これは、この柱に何本の鉄筋が必要かとか、梁断面はいくら必要か、という計算の話で
はありません。それは1次設計(許容応力度設計)で行われ、そこで設計した架構の保
有水平耐力は各階でいくらあるか、というのが保有水平耐力計算(2次設計)です。

一次設計の応力解析と2次設計の保有水平耐力計算は、「剛性マトリックス法」で行わ
れるのが一般的だろうと思います。建物の一次固有周期は略算式を使います。

最近は、保有水平耐力計算をせずに限界耐力計算法による場合もありますが、まだ一般
的ではありません。いずれにしろ、Qu/Qun = 0.3 では話になりません。存在自体が危
険という感じです。

私は有限要素法による振動解析にもとづく構造解析を、20年くらい前に1度だけ行ったことがあるので、その経験をもとに次の返信をしました。

Qu/Qun = 0.3 < 1.0
Qu: 保有水平耐力 Qun: 必要保有水平耐力

P.waveさんは上式で議論されました。一方、建築物の耐震計算経験式につては素人なので、断言はできませんが、上式のQu(保有水平耐力)は骨組構造から簡易計算で求め、Qun(必要保有水平耐力)には安全率がかかっていると考えます。
 担当技術者の手が空いていなかったことから、私は有限要素法で20年くらい前に、立型ポンプのポンプを含めた軸系の振動により生じる応力計算を一度だけ行ったことがあります。最初に固有振動数解析を行い、その1次から3次くらいまでの変位モードから、刺激係数というのを計算し、その刺激係数から軸系の応力値を求めたように記憶しています。耐震計算も同様な手法がとられるはずです。また、過去の代表的な地震波形(国際的に決まっているものがあるようである)を入力して、応答解析も行っているようです。機械メーカーでも原子機器ではかなりシビアーな耐震計算が行われています。

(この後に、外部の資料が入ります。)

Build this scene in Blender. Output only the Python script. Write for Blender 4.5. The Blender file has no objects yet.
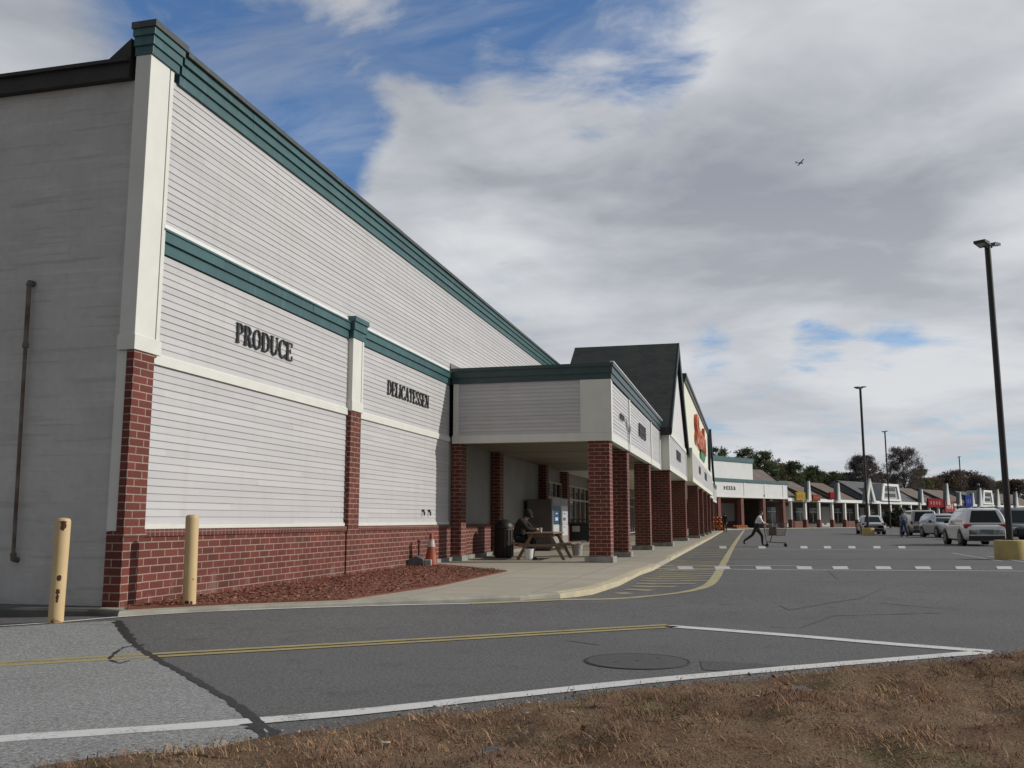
import bpy, bmesh, math, random
import numpy as np
from mathutils import Vector, Matrix
random.seed(11)
rng = np.random.default_rng(11)
S = bpy.context.scene
COL = S.collection
PI = math.pi
R = math.radians

# ------------------------------------------------------------------ camera
FPX, CAMH = 929.0, 1.2
PIT = math.atan(136 / 929.0)
YAW = math.atan(233 / math.hypot(929, 136))
cd = bpy.data.cameras.new('camera')
cam = bpy.data.objects.new('camera', cd)
COL.objects.link(cam)
cam.location = (0, 0, CAMH)
cam.rotation_euler = (PI / 2 + PIT, 0, YAW)
cd.sensor_width = 36
cd.lens = 36 * FPX / 1024
cd.clip_start = 0.05
cd.clip_end = 6000
S.camera = cam
_fw = Vector((-math.sin(YAW) * math.cos(PIT), math.cos(YAW) * math.cos(PIT), math.sin(PIT)))
_rt = Vector((math.cos(YAW), math.sin(YAW), 0))
_up = _rt.cross(_fw)


def ray(x, y):
    return _rt * ((x - 512) / FPX) + _up * ((384 - y) / FPX) + _fw


def sstep(a, b, x):
    t = min(1, max(0, (x - a) / (b - a)))
    return t * t * (3 - 2 * t)


def gh(x, y):
    """height of the pavement: the lot lies a few centimetres above the side road"""
    s = (x + .88) * -.634 + (y - 11.03) * .773
    return .07 * sstep(.3, 3.4, s)


def at(x, y, z=None):
    """measured point of the photo -> its place on the ground (or on height z)"""
    d = ray(x, y)
    h = 0.0 if z is None else z
    for _ in range(8):
        t = (h - CAMH) / d.z
        p = Vector((0, 0, CAMH)) + d * t
        if z is not None:
            break
        h = gh(p.x, p.y)
    return (p.x, p.y)


# ------------------------------------------------------------------ object helpers
def tag(o, label=None, cat=None, group=None, kind=None):
    if label: o['label'] = label
    if cat: o['category'] = cat
    if group: o['group'] = group
    if kind: o['kind'] = kind
    return o


def thing(name, label, cat, loc=(0, 0, 0), rz=0, group=None):
    o = bpy.data.objects.new(name, None)
    COL.objects.link(o)
    o.empty_display_size = .2
    o.location = loc
    o.rotation_euler = (0, 0, rz)
    return tag(o, label, cat, group)


def kids(o):
    return [c for c in bpy.data.objects if c.parent == o]


def copy_tree(o, parent=None, table=None):
    if table is None:
        table = {}
        for c in bpy.data.objects:
            table.setdefault(c.parent, []).append(c)
    c = o.copy()
    COL.objects.link(c)
    c.parent = parent
    for ch in table.get(o, []):
        copy_tree(ch, c, table)
    return c


def dup(o, loc, rz=0, label=None, scale=None):
    c = copy_tree(o)
    c.location = loc
    c.rotation_euler = (0, 0, rz)
    if label: c['label'] = label
    if scale: c.scale = (scale,) * 3 if not isinstance(scale, tuple) else scale
    return c


class MB:
    def __init__(s):
        s.v, s.f, s.m = [], [], []

    def add(s, vs, fs, m=0):
        b = len(s.v)
        s.v += [tuple(v) for v in vs]
        s.f += [tuple(i + b for i in f) for f in fs]
        s.m += [m] * len(fs)
        return s

    def box(s, x0, x1, y0, y1, z0, z1, m=0):
        vs = [(x, y, z) for z in (z0, z1) for y in (y0, y1) for x in (x0, x1)]
        return s.add(vs, [(0, 2, 3, 1), (4, 5, 7, 6), (0, 1, 5, 4), (2, 6, 7, 3), (0, 4, 6, 2), (1, 3, 7, 5)], m)

    def obox(s, c, ax, half, m=0):
        """oriented box: centre, three axes, half sizes"""
        c = Vector(c)
        a = [Vector(q).normalized() * h for q, h in zip(ax, half)]
        vs = [c + a[0] * i + a[1] * j + a[2] * k for k in (-1, 1) for j in (-1, 1) for i in (-1, 1)]
        return s.add(vs, [(0, 2, 3, 1), (4, 5, 7, 6), (0, 1, 5, 4), (2, 6, 7, 3), (0, 4, 6, 2), (1, 3, 7, 5)], m)

    def poly(s, pts, m=0):
        return s.add(pts, [tuple(range(len(pts)))], m)

    def prism(s, pts, vec, m=0):
        n = len(pts)
        vec = Vector(vec)
        vs = [Vector(p) for p in pts] + [Vector(p) + vec for p in pts]
        fs = [tuple(range(n - 1, -1, -1)), tuple(range(n, 2 * n))]
        fs += [(i, (i + 1) % n, n + (i + 1) % n, n + i) for i in range(n)]
        return s.add(vs, fs, m)

    def tube(s, pts, r, n=8, m=0, cap=True):
        pts = [Vector(p) for p in pts]
        rs = r if isinstance(r, (list, tuple)) else [r] * len(pts)
        vs, fs = [], []
        for i, p in enumerate(pts):
            d = (pts[min(i + 1, len(pts) - 1)] - pts[max(i - 1, 0)]).normalized()
            a = d.cross(Vector((0, 0, 1)))
            if a.length < .05: a = d.cross(Vector((0, 1, 0)))
            a.normalize()
            b = d.cross(a).normalized()
            for k in range(n):
                t = 2 * PI * k / n
                vs.append(p + a * math.cos(t) * rs[i] + b * math.sin(t) * rs[i])
        for i in range(len(pts) - 1):
            for k in range(n):
                fs.append((i * n + k, i * n + (k + 1) % n, (i + 1) * n + (k + 1) % n, (i + 1) * n + k))
        if cap:
            fs.append(tuple(range(n - 1, -1, -1)))
            fs.append(tuple((len(pts) - 1) * n + k for k in range(n)))
        return s.add(vs, fs, m)

    def lathe(s, prof, c=(0, 0, 0), n=20, m=0, sx=1, sy=1):
        vs, fs = [], []
        for r, z in prof:
            for k in range(n):
                t = 2 * PI * k / n
                vs.append((c[0] + r * sx * math.cos(t), c[1] + r * sy * math.sin(t), c[2] + z))
        for i in range(len(prof) - 1):
            for k in range(n):
                fs.append((i * n + k, i * n + (k + 1) % n, (i + 1) * n + (k + 1) % n, (i + 1) * n + k))
        fs.append(tuple(range(n - 1, -1, -1)))
        fs.append(tuple((len(prof) - 1) * n + k for k in range(n)))
        return s.add(vs, fs, m)

    def build(s, name, mats, parent=None, world=False, smooth=False, bevel=0, seg=2):
        me = bpy.data.meshes.new(name)
        v = s.v
        if parent is not None and world:
            r = parent
            while r.parent: r = r.parent
            l = r.location
            v = [(p[0] - l.x, p[1] - l.y, p[2] - l.z) for p in v]
        me.from_pydata(v, [], s.f)
        if not isinstance(mats, (list, tuple)): mats = [mats]
        for q in mats: me.materials.append(q)
        me.polygons.foreach_set('material_index', s.m)
        if smooth:
            me.polygons.foreach_set('use_smooth', [True] * len(s.f))
        me.update()
        o = bpy.data.objects.new(name, me)
        COL.objects.link(o)
        if parent is not None: o.parent = parent
        if bevel:
            b = o.modifiers.new('edge', 'BEVEL')
            b.width = bevel
            b.segments = seg
            b.limit_method = 'ANGLE'
            b.angle_limit = R(35)
        if smooth:
            e = o.modifiers.new('split', 'EDGE_SPLIT')
            e.split_angle = R(40)
        return o


# ------------------------------------------------------------------ materials
class N:
    """tiny node-graph writer"""
    def __init__(s, name):
        s.mat = bpy.data.materials.new(name)
        s.mat.use_nodes = True
        s.t = s.mat.node_tree
        s.t.nodes.clear()
        s.out = s.n('ShaderNodeOutputMaterial')
        s.bsdf = s.n('ShaderNodeBsdfPrincipled')
        s.l(s.bsdf.outputs[0], s.out.inputs[0])

    def n(s, typ, **kw):
        q = s.t.nodes.new(typ)
        for k, v in kw.items():
            if hasattr(q, k): setattr(q, k, v)
            else: q.inputs[k].default_value = v
        return q

    def l(s, a, b): s.t.links.new(a, b)

    def pos(s):
        return s.n('ShaderNodeNewGeometry').outputs['Position']

    def obj(s):
        return s.n('ShaderNodeTexCoord').outputs['Object']

    def noise(s, vec, scale, detail=4, rough=.55, dist=0):
        q = s.n('ShaderNodeTexNoise')
        q.inputs['Scale'].default_value = scale
        q.inputs['Detail'].default_value = detail
        q.inputs['Roughness'].default_value = rough
        q.inputs['Distortion'].default_value = dist
        s.l(vec, q.inputs['Vector'])
        return q.outputs['Fac']

    def ramp(s, fac, stops):
        q = s.n('ShaderNodeValToRGB')
        e = q.color_ramp.elements
        while len(e) < len(stops): e.new(.5)
        for el, (p, c) in zip(e, stops):
            el.position = p
            el.color = (*c, 1) if len(c) == 3 else c
        s.l(fac, q.inputs[0])
        return q.outputs[0]

    def rng(s, fac, a, b, c=0, d=1):
        q = s.n('ShaderNodeMapRange')
        for i, v in zip((1, 2, 3, 4), (a, b, c, d)): q.inputs[i].default_value = v
        s.l(fac, q.inputs[0])
        return q.outputs[0]

    def mix(s, fac, a, b, mode='MIX'):
        q = s.n('ShaderNodeMix', data_type='RGBA', blend_type=mode)
        for k, v in ((0, fac), (6, a), (7, b)):
            if isinstance(v, (int, float)): q.inputs[k].default_value = v
            elif isinstance(v, tuple): q.inputs[k].default_value = (*v, 1) if len(v) == 3 else v
            else: s.l(v, q.inputs[k])
        return q.outputs[2]

    def math(s, op, a, b=None):
        q = s.n('ShaderNodeMath', operation=op)
        for k, v in ((0, a), (1, b)):
            if v is None: continue
            if isinstance(v, (int, float)): q.inputs[k].default_value = v
            else: s.l(v, q.inputs[k])
        return q.outputs[0]

    def bump(s, h, strength=.3, dist=.01):
        q = s.n('ShaderNodeBump')
        q.inputs['Strength'].default_value = strength
        q.inputs['Distance'].default_value = dist
        s.l(h, q.inputs['Height'])
        s.l(q.outputs[0], s.bsdf.inputs['Normal'])

    def col(s, c):
        if isinstance(c, tuple): s.bsdf.inputs['Base Color'].default_value = (*c, 1)
        else: s.l(c, s.bsdf.inputs['Base Color'])

    def rough(s, r):
        if isinstance(r, (int, float)): s.bsdf.inputs['Roughness'].default_value = r
        else: s.l(r, s.bsdf.inputs['Roughness'])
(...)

耐震計算は振動と構造が相互に関連した解析となるので、通常の構造解析とは違う分野となります。私は原子力関係の解析にはほとんどタッチしていませんでしたが、担当者の仕事を見ていると、原子力ポンプでは、構造、振動、熱の解析イコール設計といった観を受けました。
 私は有限体積法での流れと熱解析を毎日にように行っているので、基本的には経験式では正確な値(安全率2.0以下でも安全な値)はでないと思っています。